How to make hotel F&B profitable

The food and beverage (F&B) sector is struggling and that includes hotel F&B. From increases in energy costs to ingredients and labor, cost increases are outstripping revenues. Are we set to see an exodus of hotel F&B services, or are there ways around it?

“Across Europe, you can see that F&B and C&B [conference and banqueting] have not recovered anywhere near the same as the rest of the revenue streams,” says Michael Grove, chief operating officer at hotel market analysis and benchmarking platform HotStats. HotStats data shows that while room revenue per available room are up by 17 percent in Europe compared to January 2020, F&B is at just 5 percent.

“F&B is out of sync. It’s not like guests don’t want to spend money in hotels – they’re spending more on the average rate, they’re spending more on wellness, spa and leisure activities, golf, albeit it’s slowed down year on year. But they’re not spending money in the food and beverage outlets in hotels, or nowhere near enough to offset the cost increases,” explains Grove.

And while conference and events used to prop up overall food and beverage revenues, as those are down, profitability is too. The cost base increase that has really outstripped revenue has been wage costs, and with National Minimum Wage set to increase from April in the UK, margins are set to be even more squeezed.

UK hotels saw a 2.8 percentage point drop in gross operating profit margin between 2019 and 2023, and of that, 3.1 percentage points came directly from food and beverage profitability as margins fell from 30 percent to 22 percent.
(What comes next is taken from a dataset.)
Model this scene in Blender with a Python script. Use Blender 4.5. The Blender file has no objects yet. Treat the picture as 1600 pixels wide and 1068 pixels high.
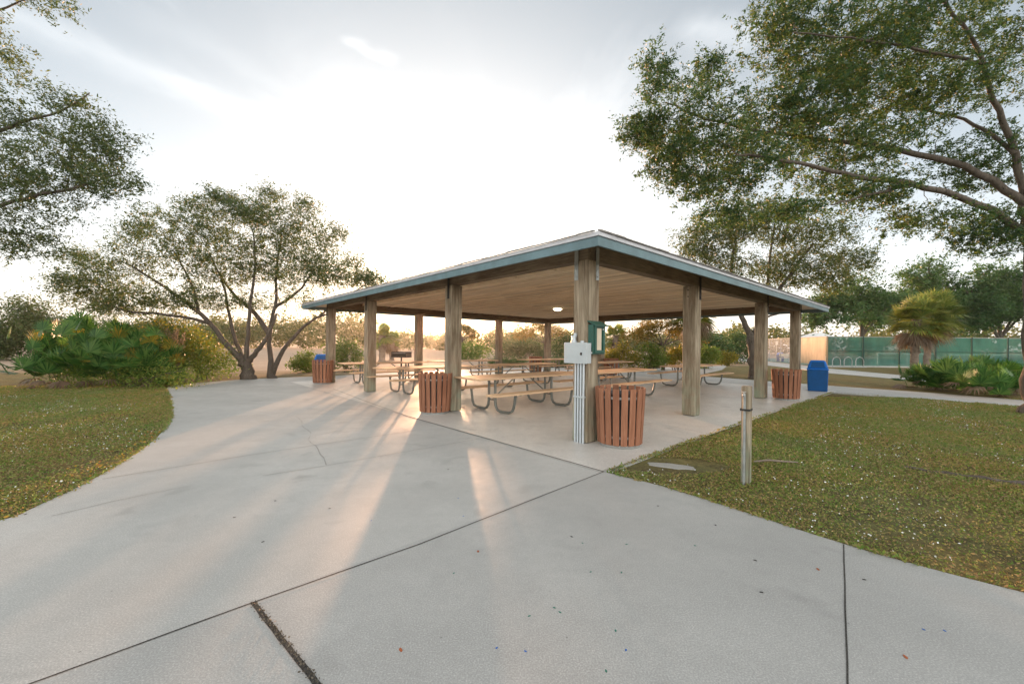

“The profitability challenge is bigger than the energy cost challenge. It’s having just under 50 percent more impact on profitability margin than utility costs,” adds Grove.

Hotel F&B – profitable or a loss leader?

“People are going to have to work out what’s actually making them money and that could easily lead to a cutting down of services,” says hotel consultant Melvin Gold, who suggests owners may start to look at converting F&B space into something more profitable, such as additional bedrooms.

However, he points out that it’s not a no-brainer to simply cut out hotel F&B. The attractiveness of your overall offer may well be what makes guests choose you over a competitor – and that overall offer includes your F&B.